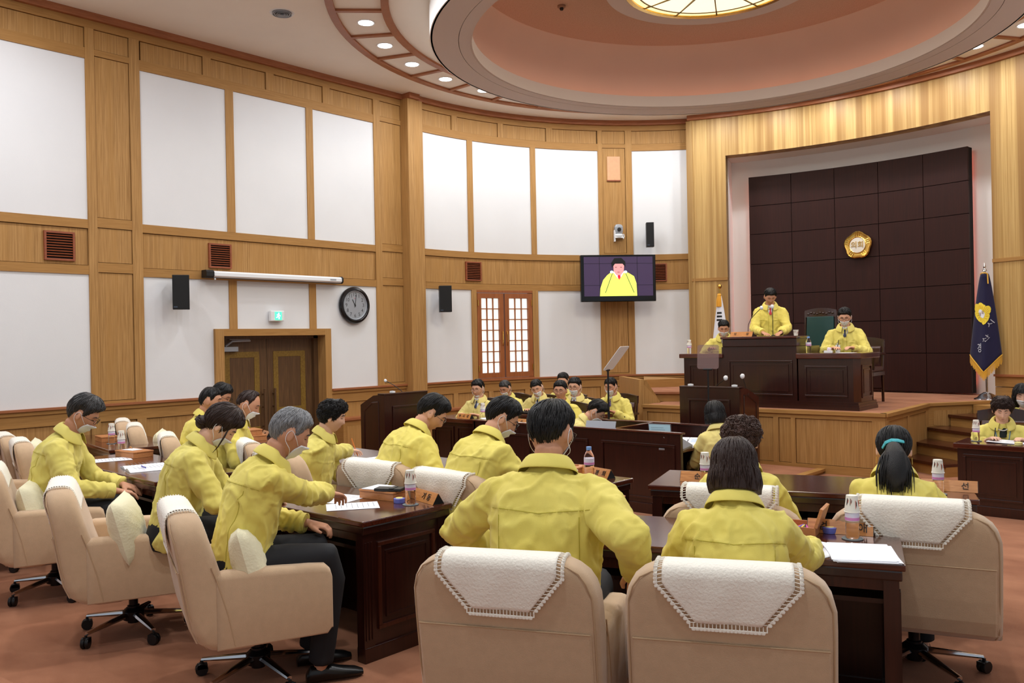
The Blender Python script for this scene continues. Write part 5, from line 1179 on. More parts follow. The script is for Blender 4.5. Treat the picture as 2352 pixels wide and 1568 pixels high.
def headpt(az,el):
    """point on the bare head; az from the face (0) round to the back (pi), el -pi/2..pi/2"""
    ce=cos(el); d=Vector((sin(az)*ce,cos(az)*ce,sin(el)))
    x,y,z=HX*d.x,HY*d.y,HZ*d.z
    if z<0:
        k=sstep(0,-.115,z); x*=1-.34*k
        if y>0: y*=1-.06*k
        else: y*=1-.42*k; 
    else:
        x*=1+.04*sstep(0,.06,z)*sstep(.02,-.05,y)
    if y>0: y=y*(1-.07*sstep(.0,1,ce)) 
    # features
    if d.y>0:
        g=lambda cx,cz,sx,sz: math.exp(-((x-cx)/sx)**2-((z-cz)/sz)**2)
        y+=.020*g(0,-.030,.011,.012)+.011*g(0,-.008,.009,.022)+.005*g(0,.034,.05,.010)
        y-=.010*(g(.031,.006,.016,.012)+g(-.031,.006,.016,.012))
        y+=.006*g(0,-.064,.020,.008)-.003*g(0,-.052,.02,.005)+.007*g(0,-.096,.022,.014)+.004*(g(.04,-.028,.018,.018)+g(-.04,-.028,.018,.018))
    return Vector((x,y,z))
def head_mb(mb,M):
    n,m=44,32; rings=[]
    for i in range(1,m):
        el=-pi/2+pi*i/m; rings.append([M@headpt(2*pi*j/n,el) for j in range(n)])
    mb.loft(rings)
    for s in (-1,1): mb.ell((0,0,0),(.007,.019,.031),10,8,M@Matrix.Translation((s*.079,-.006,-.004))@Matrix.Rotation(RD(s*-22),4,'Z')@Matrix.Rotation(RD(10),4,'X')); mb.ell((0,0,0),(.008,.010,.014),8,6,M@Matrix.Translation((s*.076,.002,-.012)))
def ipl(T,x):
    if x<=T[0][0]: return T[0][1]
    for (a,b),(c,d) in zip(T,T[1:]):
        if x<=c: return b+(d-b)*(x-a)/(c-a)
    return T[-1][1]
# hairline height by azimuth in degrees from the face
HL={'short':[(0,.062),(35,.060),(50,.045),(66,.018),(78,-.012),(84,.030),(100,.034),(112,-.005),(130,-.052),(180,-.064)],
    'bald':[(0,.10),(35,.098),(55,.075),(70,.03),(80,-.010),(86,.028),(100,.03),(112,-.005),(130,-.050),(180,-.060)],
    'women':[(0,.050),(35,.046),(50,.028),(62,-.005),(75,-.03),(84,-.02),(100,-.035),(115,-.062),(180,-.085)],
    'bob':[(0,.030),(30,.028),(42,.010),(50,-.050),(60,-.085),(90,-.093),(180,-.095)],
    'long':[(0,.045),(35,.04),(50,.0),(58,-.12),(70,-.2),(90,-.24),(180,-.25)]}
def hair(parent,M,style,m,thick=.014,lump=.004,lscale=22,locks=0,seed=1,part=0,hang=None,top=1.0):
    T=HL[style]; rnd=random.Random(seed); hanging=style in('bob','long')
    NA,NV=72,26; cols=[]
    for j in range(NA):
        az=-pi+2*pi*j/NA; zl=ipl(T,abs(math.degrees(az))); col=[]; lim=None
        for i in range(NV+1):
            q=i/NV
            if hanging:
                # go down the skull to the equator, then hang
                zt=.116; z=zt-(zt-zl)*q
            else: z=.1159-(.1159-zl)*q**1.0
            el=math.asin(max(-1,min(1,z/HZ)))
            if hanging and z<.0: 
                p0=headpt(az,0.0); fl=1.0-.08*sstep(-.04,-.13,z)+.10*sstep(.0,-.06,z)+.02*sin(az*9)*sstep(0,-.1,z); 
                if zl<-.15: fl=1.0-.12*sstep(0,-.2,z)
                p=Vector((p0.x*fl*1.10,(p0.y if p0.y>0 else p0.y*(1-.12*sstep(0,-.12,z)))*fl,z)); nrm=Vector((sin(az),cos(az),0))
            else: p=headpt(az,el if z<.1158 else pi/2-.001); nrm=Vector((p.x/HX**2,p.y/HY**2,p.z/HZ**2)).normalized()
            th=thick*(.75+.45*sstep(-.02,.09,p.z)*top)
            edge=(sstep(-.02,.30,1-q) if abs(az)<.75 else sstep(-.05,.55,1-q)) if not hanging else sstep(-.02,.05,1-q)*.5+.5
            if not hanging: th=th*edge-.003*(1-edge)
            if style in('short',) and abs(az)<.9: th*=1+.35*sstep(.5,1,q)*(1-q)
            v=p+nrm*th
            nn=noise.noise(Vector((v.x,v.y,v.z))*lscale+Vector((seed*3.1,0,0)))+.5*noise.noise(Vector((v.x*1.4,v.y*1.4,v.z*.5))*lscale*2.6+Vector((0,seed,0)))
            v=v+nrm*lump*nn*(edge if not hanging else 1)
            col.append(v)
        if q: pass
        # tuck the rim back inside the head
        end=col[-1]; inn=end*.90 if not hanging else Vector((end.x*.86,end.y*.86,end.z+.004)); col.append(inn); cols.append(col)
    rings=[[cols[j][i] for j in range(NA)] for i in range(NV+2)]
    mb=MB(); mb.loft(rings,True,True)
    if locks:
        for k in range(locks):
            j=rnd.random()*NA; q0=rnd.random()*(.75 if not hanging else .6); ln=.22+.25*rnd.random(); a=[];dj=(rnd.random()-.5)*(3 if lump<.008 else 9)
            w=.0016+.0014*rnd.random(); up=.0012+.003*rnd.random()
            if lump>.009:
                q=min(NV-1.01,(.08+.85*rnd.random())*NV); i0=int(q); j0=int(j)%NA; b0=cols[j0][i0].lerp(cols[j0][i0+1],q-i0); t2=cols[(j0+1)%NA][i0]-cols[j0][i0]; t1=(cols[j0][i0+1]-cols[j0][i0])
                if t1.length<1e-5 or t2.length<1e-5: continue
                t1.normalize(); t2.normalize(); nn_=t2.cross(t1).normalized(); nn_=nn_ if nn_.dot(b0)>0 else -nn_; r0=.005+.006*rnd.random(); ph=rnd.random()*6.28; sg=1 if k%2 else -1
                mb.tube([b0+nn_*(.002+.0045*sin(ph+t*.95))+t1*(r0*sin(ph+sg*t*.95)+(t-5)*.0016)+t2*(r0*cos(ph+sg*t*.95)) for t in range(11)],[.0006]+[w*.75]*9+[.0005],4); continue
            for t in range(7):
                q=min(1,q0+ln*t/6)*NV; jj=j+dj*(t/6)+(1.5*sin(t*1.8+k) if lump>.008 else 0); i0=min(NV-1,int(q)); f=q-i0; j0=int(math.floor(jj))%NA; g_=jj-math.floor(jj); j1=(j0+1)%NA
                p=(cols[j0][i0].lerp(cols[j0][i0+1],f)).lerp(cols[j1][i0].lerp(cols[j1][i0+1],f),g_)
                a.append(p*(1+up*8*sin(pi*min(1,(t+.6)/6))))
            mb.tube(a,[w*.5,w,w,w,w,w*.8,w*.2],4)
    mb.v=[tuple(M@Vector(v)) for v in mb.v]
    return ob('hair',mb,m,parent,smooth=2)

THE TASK
Reproduce the listing word for word and omit its pictures.

CORRECT RESPONSE
The Blender Python script for this scene continues. Write part 5, from line 1179 on. More parts follow. The script is for Blender 4.5. Treat the picture as 2352 pixels wide and 1568 pixels high.
def headpt(az,el):
    """point on the bare head; az from the face (0) round to the back (pi), el -pi/2..pi/2"""
    ce=cos(el); d=Vector((sin(az)*ce,cos(az)*ce,sin(el)))
    x,y,z=HX*d.x,HY*d.y,HZ*d.z
    if z<0:
        k=sstep(0,-.115,z); x*=1-.34*k
        if y>0: y*=1-.06*k
        else: y*=1-.42*k; 
    else:
        x*=1+.04*sstep(0,.06,z)*sstep(.02,-.05,y)
    if y>0: y=y*(1-.07*sstep(.0,1,ce)) 
    # features
    if d.y>0:
        g=lambda cx,cz,sx,sz: math.exp(-((x-cx)/sx)**2-((z-cz)/sz)**2)
        y+=.020*g(0,-.030,.011,.012)+.011*g(0,-.008,.009,.022)+.005*g(0,.034,.05,.010)
        y-=.010*(g(.031,.006,.016,.012)+g(-.031,.006,.016,.012))
        y+=.006*g(0,-.064,.020,.008)-.003*g(0,-.052,.02,.005)+.007*g(0,-.096,.022,.014)+.004*(g(.04,-.028,.018,.018)+g(-.04,-.028,.018,.018))
    return Vector((x,y,z))
def head_mb(mb,M):
    n,m=44,32; rings=[]
    for i in range(1,m):
        el=-pi/2+pi*i/m; rings.append([M@headpt(2*pi*j/n,el) for j in range(n)])
    mb.loft(rings)
    for s in (-1,1): mb.ell((0,0,0),(.007,.019,.031),10,8,M@Matrix.Translation((s*.079,-.006,-.004))@Matrix.Rotation(RD(s*-22),4,'Z')@Matrix.Rotation(RD(10),4,'X')); mb.ell((0,0,0),(.008,.010,.014),8,6,M@Matrix.Translation((s*.076,.002,-.012)))
def ipl(T,x):
    if x<=T[0][0]: return T[0][1]
    for (a,b),(c,d) in zip(T,T[1:]):
        if x<=c: return b+(d-b)*(x-a)/(c-a)
    return T[-1][1]
# hairline height by azimuth in degrees from the face
HL={'short':[(0,.062),(35,.060),(50,.045),(66,.018),(78,-.012),(84,.030),(100,.034),(112,-.005),(130,-.052),(180,-.064)],
    'bald':[(0,.10),(35,.098),(55,.075),(70,.03),(80,-.010),(86,.028),(100,.03),(112,-.005),(130,-.050),(180,-.060)],
    'women':[(0,.050),(35,.046),(50,.028),(62,-.005),(75,-.03),(84,-.02),(100,-.035),(115,-.062),(180,-.085)],
    'bob':[(0,.030),(30,.028),(42,.010),(50,-.050),(60,-.085),(90,-.093),(180,-.095)],
    'long':[(0,.045),(35,.04),(50,.0),(58,-.12),(70,-.2),(90,-.24),(180,-.25)]}
def hair(parent,M,style,m,thick=.014,lump=.004,lscale=22,locks=0,seed=1,part=0,hang=None,top=1.0):
    T=HL[style]; rnd=random.Random(seed); hanging=style in('bob','long')
    NA,NV=72,26; cols=[]
    for j in range(NA):
        az=-pi+2*pi*j/NA; zl=ipl(T,abs(math.degrees(az))); col=[]; lim=None
        for i in range(NV+1):
            q=i/NV
            if hanging:
                # go down the skull to the equator, then hang
                zt=.116; z=zt-(zt-zl)*q
            else: z=.1159-(.1159-zl)*q**1.0
            el=math.asin(max(-1,min(1,z/HZ)))
            if hanging and z<.0: 
                p0=headpt(az,0.0); fl=1.0-.08*sstep(-.04,-.13,z)+.10*sstep(.0,-.06,z)+.02*sin(az*9)*sstep(0,-.1,z); 
                if zl<-.15: fl=1.0-.12*sstep(0,-.2,z)
                p=Vector((p0.x*fl*1.10,(p0.y if p0.y>0 else p0.y*(1-.12*sstep(0,-.12,z)))*fl,z)); nrm=Vector((sin(az),cos(az),0))
            else: p=headpt(az,el if z<.1158 else pi/2-.001); nrm=Vector((p.x/HX**2,p.y/HY**2,p.z/HZ**2)).normalized()
            th=thick*(.75+.45*sstep(-.02,.09,p.z)*top)
            edge=(sstep(-.02,.30,1-q) if abs(az)<.75 else sstep(-.05,.55,1-q)) if not hanging else sstep(-.02,.05,1-q)*.5+.5
            if not hanging: th=th*edge-.003*(1-edge)
            if style in('short',) and abs(az)<.9: th*=1+.35*sstep(.5,1,q)*(1-q)
            v=p+nrm*th
            nn=noise.noise(Vector((v.x,v.y,v.z))*lscale+Vector((seed*3.1,0,0)))+.5*noise.noise(Vector((v.x*1.4,v.y*1.4,v.z*.5))*lscale*2.6+Vector((0,seed,0)))
            v=v+nrm*lump*nn*(edge if not hanging else 1)
            col.append(v)
        if q: pass
        # tuck the rim back inside the head
        end=col[-1]; inn=end*.90 if not hanging else Vector((end.x*.86,end.y*.86,end.z+.004)); col.append(inn); cols.append(col)
    rings=[[cols[j][i] for j in range(NA)] for i in range(NV+2)]
    mb=MB(); mb.loft(rings,True,True)
    if locks:
        for k in range(locks):
            j=rnd.random()*NA; q0=rnd.random()*(.75 if not hanging else .6); ln=.22+.25*rnd.random(); a=[];dj=(rnd.random()-.5)*(3 if lump<.008 else 9)
            w=.0016+.0014*rnd.random(); up=.0012+.003*rnd.random()
            if lump>.009:
                q=min(NV-1.01,(.08+.85*rnd.random())*NV); i0=int(q); j0=int(j)%NA; b0=cols[j0][i0].lerp(cols[j0][i0+1],q-i0); t2=cols[(j0+1)%NA][i0]-cols[j0][i0]; t1=(cols[j0][i0+1]-cols[j0][i0])
                if t1.length<1e-5 or t2.length<1e-5: continue
                t1.normalize(); t2.normalize(); nn_=t2.cross(t1).normalized(); nn_=nn_ if nn_.dot(b0)>0 else -nn_; r0=.005+.006*rnd.random(); ph=rnd.random()*6.28; sg=1 if k%2 else -1
                mb.tube([b0+nn_*(.002+.0045*sin(ph+t*.95))+t1*(r0*sin(ph+sg*t*.95)+(t-5)*.0016)+t2*(r0*cos(ph+sg*t*.95)) for t in range(11)],[.0006]+[w*.75]*9+[.0005],4); continue
            for t in range(7):
                q=min(1,q0+ln*t/6)*NV; jj=j+dj*(t/6)+(1.5*sin(t*1.8+k) if lump>.008 else 0); i0=min(NV-1,int(q)); f=q-i0; j0=int(math.floor(jj))%NA; g_=jj-math.floor(jj); j1=(j0+1)%NA
                p=(cols[j0][i0].lerp(cols[j0][i0+1],f)).lerp(cols[j1][i0].lerp(cols[j1][i0+1],f),g_)
                a.append(p*(1+up*8*sin(pi*min(1,(t+.6)/6))))
            mb.tube(a,[w*.5,w,w,w,w,w*.8,w*.2],4)
    mb.v=[tuple(M@Vector(v)) for v in mb.v]
    return ob('hair',mb,m,parent,smooth=2)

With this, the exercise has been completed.